Your task is to reproduce, verbatim and without pictures, the lines from the opening of the listing through the line containing "function hash3(x, y, z)".
---*---
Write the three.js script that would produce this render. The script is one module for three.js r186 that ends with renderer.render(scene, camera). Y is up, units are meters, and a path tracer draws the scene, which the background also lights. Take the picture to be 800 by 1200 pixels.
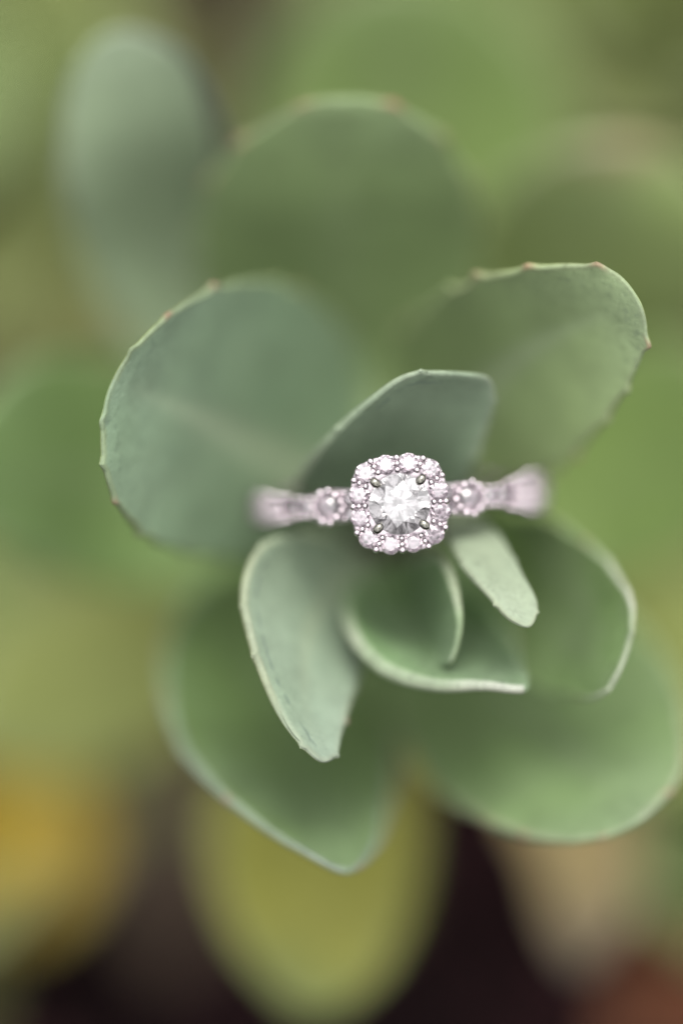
import * as THREE from 'three';
import { mergeGeometries } from 'three/addons/utils/BufferGeometryUtils.js';

// ------------------------------------------------------------------ camera, sky, sun, exposure
// The picture frame: u to the right, v up in the picture, w towards the camera, all in millimetres,
// tilted so that the camera looks 55 degrees down on the plant. World: y up, metres, soil at y = 0.
const TILT = THREE.MathUtils.degToRad(55), CT = Math.cos(TILT), ST = Math.sin(TILT);
const ORIGIN = new THREE.Vector3(0, 0.092, 0);
const F = (u, v, w) => new THREE.Vector3(u, v * CT + w * ST, -v * ST + w * CT).multiplyScalar(0.001).add(ORIGIN);
const scene = new THREE.Scene();
const camera = new THREE.PerspectiveCamera(14.25, 682 / 1024, 0.02, 20);
camera.position.copy(F(0, 0, 300));
camera.up.set(0, 1, 0);
camera.lookAt(F(0, 0, 0));
camera.focus = 0.2995;
camera.userData.fStop = 2.75;

const renderer = new THREE.WebGLRenderer({ antialias: true });
renderer.toneMapping = THREE.LinearToneMapping;
renderer.toneMappingExposure = 2.85;
renderer.shadowMap.enabled = true;
renderer.shadowMap.type = THREE.PCFSoftShadowMap;

// seeded noise helpers (used by the sky, the textures and the plants)
let seedState = 7;
function reseed(s) { seedState = s >>> 0; }
function rnd() { seedState = (seedState + 0x6d2b79f5) | 0; let t = Math.imul(seedState ^ (seedState >>> 15), 1 | seedState); t = (t + Math.imul(t ^ (t >>> 7), 61 | t)) ^ t; return ((t ^ (t >>> 14)) >>> 0) / 4294967296; }
const rr = (a, b) => a + (b - a) * rnd();
function hash3(x, y, z) { let h = Math.imul(x, 374761393) ^ Math.imul(y, 668265263) ^ Math.imul(z, 2147483647 - 1274126177); h = Math.imul(h ^ (h >>> 13), 1274126177); return ((h ^ (h >>> 16)) >>> 0) / 4294967296; }
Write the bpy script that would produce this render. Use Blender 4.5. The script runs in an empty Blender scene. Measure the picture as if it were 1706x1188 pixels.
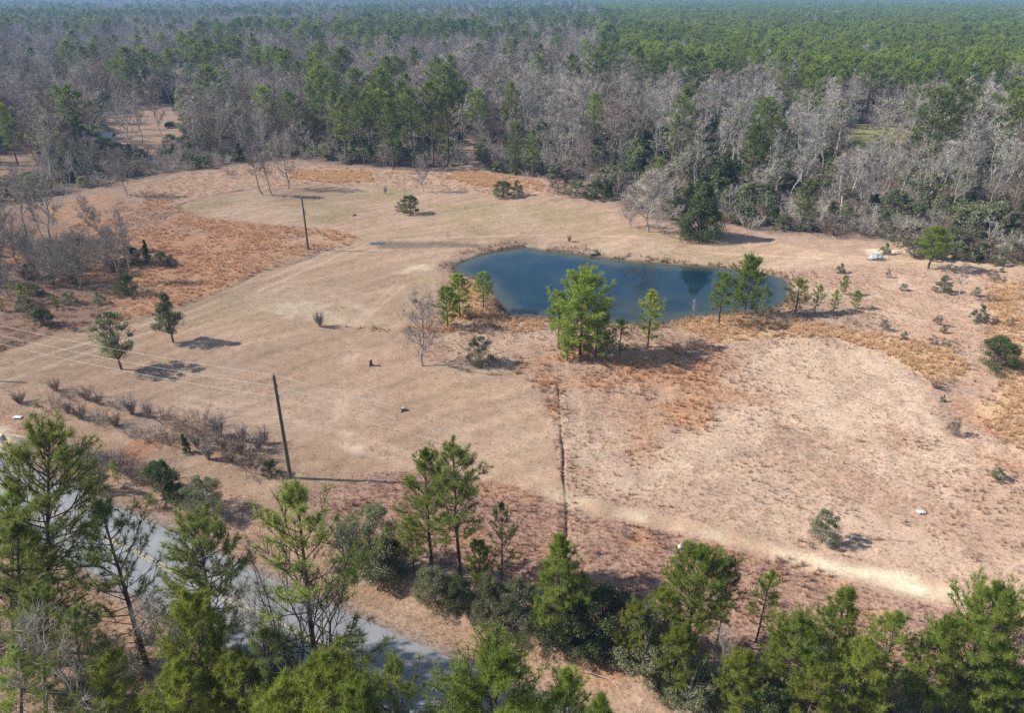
import bpy, math, random
import numpy as np

scene = bpy.context.scene
COL = scene.collection
random.seed(7)
RNG = np.random.default_rng(11)
R = math.radians

# ------------------------------------------------------------------ camera, sky, sun, exposure
CAM_H, PITCH, FPX = 36.0, R(26.6), 1218.0
cam_data = bpy.data.cameras.new('camera')
cam_data.sensor_width = 36.0
cam_data.lens = 36.0 * FPX / 1706.0
cam_data.clip_start, cam_data.clip_end = 0.5, 20000.0
cam = bpy.data.objects.new('camera', cam_data)
cam.location = (0, 0, CAM_H)
cam.rotation_euler = (R(90) - PITCH, 0, 0)
COL.objects.link(cam)
scene.camera = cam

SUN_EL = R(38)
SUN_DIR = np.array([-math.cos(SUN_EL) * 0.998, math.cos(SUN_EL) * 0.06, math.sin(SUN_EL)])   # towards the sun
world = bpy.data.worlds.new('World')
scene.world = world
world.use_nodes = True
wn = world.node_tree
wn.nodes.clear()
sky = wn.nodes.new('ShaderNodeTexSky')
sky.sky_type = 'NISHITA'
sky.sun_disc = False
sky.sun_elevation = SUN_EL
sky.sun_rotation = math.atan2(SUN_DIR[0], SUN_DIR[1])
sky.air_density, sky.dust_density, sky.ozone_density = 1.0, 0.6, 1.5
bg = wn.nodes.new('ShaderNodeBackground')
bg.inputs['Strength'].default_value = 0.10
wo = wn.nodes.new('ShaderNodeOutputWorld')
wn.links.new(sky.outputs[0], bg.inputs[0])
wn.links.new(bg.outputs[0], wo.inputs[0])

sun_data = bpy.data.lights.new('sun', 'SUN')
sun_data.energy = 4.2
sun_data.angle = R(0.53)
sun_data.color = (1.0, 0.95, 0.87)
sun = bpy.data.objects.new('sun', sun_data)
from mathutils import Vector, Quaternion
sun.rotation_euler = Vector(-SUN_DIR).to_track_quat('-Z', 'Y').to_euler()
sun.location = (-100, 0, 200)
COL.objects.link(sun)

scene.view_settings.view_transform = 'Standard'
scene.view_settings.look = 'None'
scene.view_settings.exposure = 0.88
scene.view_settings.gamma = 1.0
scene.view_settings.use_curve_mapping = False
scene.cycles.max_bounces = 6
scene.cycles.diffuse_bounces = 3
scene.cycles.transmission_bounces = 3
scene.cycles.volume_bounces = 1
scene.cycles.volume_step_rate = 4.0
scene.cycles.use_denoising = False

HAZE_DENSITY = 0.00021
HAZE_COLOR = (0.32, 0.57, 1.0)

# ------------------------------------------------------------------ measuring helpers
CP, SP = math.cos(PITCH), math.sin(PITCH)


def at(px, py, z=0.0):
    """The point of height z that the photograph shows at pixel (px, py)."""
    a, b = (px - 853) / FPX, (594 - py) / FPX
    t = (z - CAM_H) / (-SP + b * CP)
    return a * t, (CP + b * SP) * t


def height_at(Y, py):
    """Height of something that stands at distance Y and whose top shows at row py."""
    b = (594 - py) / FPX
    return CAM_H + Y * (-SP + b * CP) / (CP + b * SP)


def top_at(px, py, Y):
    h = height_at(Y, py)
    depth = Y * CP + (CAM_H - h) * SP
    return (px - 853) / FPX * depth, Y, h


def pix(x, y, z=0.0):
    d = y * CP + (CAM_H - z) * SP
    up = y * SP + (z - CAM_H) * CP
    return 853 + FPX * x / d, 594 - FPX * up / d


def poly(pts):
    return np.array([at(*p) for p in pts])


def hash2(ix, iy, seed):
    h = (ix.astype(np.int64) * 374761393 + iy.astype(np.int64) * 668265263 + seed * 974634777) & 0x7fffffff
    h = ((h ^ (h >> 13)) * 1274126177) & 0x7fffffff
    return ((h ^ (h >> 16)) & 0xffff) / 65535.0


def vnoise(x, y, s, seed=0):
    x, y = np.asarray(x, float) / s, np.asarray(y, float) / s
    ix, iy = np.floor(x), np.floor(y)
    fx, fy = x - ix, y - iy
    fx, fy = fx * fx * (3 - 2 * fx), fy * fy * (3 - 2 * fy)
    a, b = hash2(ix, iy, seed), hash2(ix + 1, iy, seed)
    c, d = hash2(ix, iy + 1, seed), hash2(ix + 1, iy + 1, seed)
    return (a * (1 - fx) + b * fx) * (1 - fy) + (c * (1 - fx) + d * fx) * fy


def fbm(x, y, s, seed=0, o=4):
    v, a, t = 0, 1.0, 0
    for k in range(o):
        v = v + a * vnoise(x, y, s / 2 ** k, seed + k * 17)
        t += a
        a *= 0.55
    return v / t


def seg_dist(x, y, P, closed=False):
    P = np.asarray(P)
    n = len(P) if closed else len(P) - 1
    best = np.full(np.shape(x), 1e9)
    for i in range(n):
        a, b = P[i], P[(i + 1) % len(P)]
        ab = b - a
        t = np.clip(((x - a[0]) * ab[0] + (y - a[1]) * ab[1]) / max(ab @ ab, 1e-9), 0, 1)
        best = np.minimum(best, np.hypot(x - a[0] - t * ab[0], y - a[1] - t * ab[1]))
    return best


def inside(x, y, P):
    r = np.zeros(np.shape(x), bool)
    n = len(P)
    for i in range(n):
        (x0, y0), (x1, y1) = P[i], P[(i + 1) % n]
        if y0 == y1:
            continue
        c = ((y0 > y) != (y1 > y)) & (x < (x1 - x0) * (y - y0) / (y1 - y0) + x0)
        r ^= c
    return r


def sdist(x, y, P):
    """Signed distance to a polygon, positive inside."""
    d = seg_dist(x, y, P, True)
    return np.where(inside(x, y, P), d, -d)


def sstep(v, a, b):
    t = np.clip((v - a) / (b - a), 0, 1)
    return t * t * (3 - 2 * t)


# ------------------------------------------------------------------ the plan of the place
WATER_Z = -0.45
POND_PX = [(755, 448), (768, 438), (800, 426), (845, 416), (885, 412), (902, 419), (935, 421), (985, 428), (1040, 436), (1090, 440),
           (1150, 444), (1210, 448), (1262, 456), (1298, 462), (1313, 472), (1311, 490), (1304, 506), (1275, 516), (1225, 521),
           (1140, 528), (1108, 538), (1055, 541), (1008, 536), (960, 531), (905, 529), (868, 528), (846, 524), (836, 508),
           (824, 490), (815, 474), (795, 463), (768, 459)]
POND = np.array([at(px, py, WATER_Z) for px, py in POND_PX])
def smooth_closed(P, n=2):
    for _ in range(n):
        Q = np.empty((2 * len(P), 2))
        N = np.roll(P, -1, 0)
        Q[0::2], Q[1::2] = 0.75 * P + 0.25 * N, 0.25 * P + 0.75 * N
        P = Q
    return P
POND = smooth_closed(POND, 1)

ROAD_C = np.array([(-150, 108), (-80, 69.4), (-37.7, 46.1), (-27.3, 40.7), (-18.4, 35.7), (-10.8, 31.8), (-3.7, 28.1), (10, 20.8), (40, 5), (90, -22)])
ROAD_W = 2.75

FIELD = np.vstack([np.array([(-260, 40), (-260, 128), (-140, 130)]),
                   poly([(0, 345), (100, 325), (200, 303), (350, 278), (480, 264), (600, 277), (700, 283), (790, 274), (830, 292), (900, 298),
                         (1000, 324), (1050, 350), (1120, 372), (1220, 374), (1300, 388), (1430, 398), (1480, 402), (1600, 412), (1706, 424)]),
                   np.array([(130, 100), (260, 92), (260, -60), (-260, -60)])])
CLEARINGS = [poly([(168, 198), (180, 182), (240, 176), (310, 178), (320, 200), (310, 240), (250, 262), (180, 244)]),
             poly([(1400, 213), (1440, 208), (1515, 213), (1505, 246), (1400, 244)]),
             poly([(766, 240), (780, 226), (792, 232), (796, 278), (772, 278)]),
             poly([(-30, 262), (60, 250), (75, 285), (30, 305), (-30, 305)])]
PLANTATION = np.vstack([poly([(1015, 128), (1060, 152), (1250, 170), (1450, 190), (1640, 190), (1780, 160)]), np.array([(900, 500), (1500, 2200), (150, 2200), (120, 900)])])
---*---
Written reply:
Write the three.js script that would produce this render. The script is one module for three.js r186 that ends with renderer.render(scene, camera). Y is up, units are meters, and a path tracer draws the scene, which the background also lights. Take the picture to be 800 by 1200 pixels.
import * as THREE from 'three';
import { mergeGeometries } from 'three/addons/utils/BufferGeometryUtils.js';

// ------------------------------------------------------------------ camera, sky, sun, exposure
// The picture frame: u to the right, v up in the picture, w towards the camera, all in millimetres,
// tilted so that the camera looks 55 degrees down on the plant. World: y up, metres, soil at y = 0.
const TILT = THREE.MathUtils.degToRad(55), CT = Math.cos(TILT), ST = Math.sin(TILT);
const ORIGIN = new THREE.Vector3(0, 0.092, 0);
const F = (u, v, w) => new THREE.Vector3(u, v * CT + w * ST, -v * ST + w * CT).multiplyScalar(0.001).add(ORIGIN);
const scene = new THREE.Scene();
const camera = new THREE.PerspectiveCamera(14.25, 682 / 1024, 0.02, 20);
camera.position.copy(F(0, 0, 300));
camera.up.set(0, 1, 0);
camera.lookAt(F(0, 0, 0));
camera.focus = 0.2995;
camera.userData.fStop = 2.75;

const renderer = new THREE.WebGLRenderer({ antialias: true });
renderer.toneMapping = THREE.LinearToneMapping;
renderer.toneMappingExposure = 2.85;
renderer.shadowMap.enabled = true;
renderer.shadowMap.type = THREE.PCFSoftShadowMap;

// seeded noise helpers (used by the sky, the textures and the plants)
let seedState = 7;
function reseed(s) { seedState = s >>> 0; }
function rnd() { seedState = (seedState + 0x6d2b79f5) | 0; let t = Math.imul(seedState ^ (seedState >>> 15), 1 | seedState); t = (t + Math.imul(t ^ (t >>> 7), 61 | t)) ^ t; return ((t ^ (t >>> 14)) >>> 0) / 4294967296; }
const rr = (a, b) => a + (b - a) * rnd();
function hash3(x, y, z) { let h = Math.imul(x, 374761393) ^ Math.imul(y, 668265263) ^ Math.imul(z, 2147483647 - 1274126177); h = Math.imul(h ^ (h >>> 13), 1274126177); return ((h ^ (h >>> 16)) >>> 0) / 4294967296; }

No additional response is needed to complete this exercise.